40 cloud security firms gobbled in M&A frenzy
Flurry of activity in first half of 2015 sparked by rise in high-profile data breaches, says merger adviser Hampleton
Almost as many cloud security vendors were acquired in the first half of 2015 as the entire two years that preceded it, according to merger advisory firm Hampleton.
According to Hampleton's latest report on M&A activity in the SaaS and cloud services market, some 40 security SaaS firms were snapped up in the six months to 30 June 2015 as high-profile hacks such as the Sony Data breach sparked an M&A feeding frenzy.
This compares with 45 acquisitions of security SaaS firms in the whole of 2013 and 2014.
Blue Coat Systems' $2.4bn (£1.6bn) acquisition by Bain Capital - almost twice what previous private-equity owner Thoma Bravo paid for it - was the period's largest acquisition in the SaaS security space.
Hampleton said growth in cloud adoption is also fuelling a commensurate boom in M&A activity in the wider SaaS market.
Roughly 500 SaaS or cloud-based businesses were acquired in the first half of 2015 - more than double the equivalent period two years prior. The transaction value of these acquisitions combined was $25.5bn.
Private equity house Vista Equity Partners emerged as the most prolific acquirer during the period, making 14 purchases, with accounting software vendor Intuit and software and services giant IBM joint second, each buying 12 firms. Twitter was fourth after gobbling up 10 cloud firms in the first half.
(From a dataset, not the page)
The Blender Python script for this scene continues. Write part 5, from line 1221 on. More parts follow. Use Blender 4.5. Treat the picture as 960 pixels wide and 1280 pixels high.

And neither are valuations of cloud firms falling, Hampleton noted, with the median enterprise value per share over the last two and a half years growing to 3.8 and median EBITDA multiples at 15.1.
Breaking it down by geography, 74 per cent of SaaS targets acquired in the first half were based in North America, with 19 per cent based in Europe and seven per cent in the rest of the world.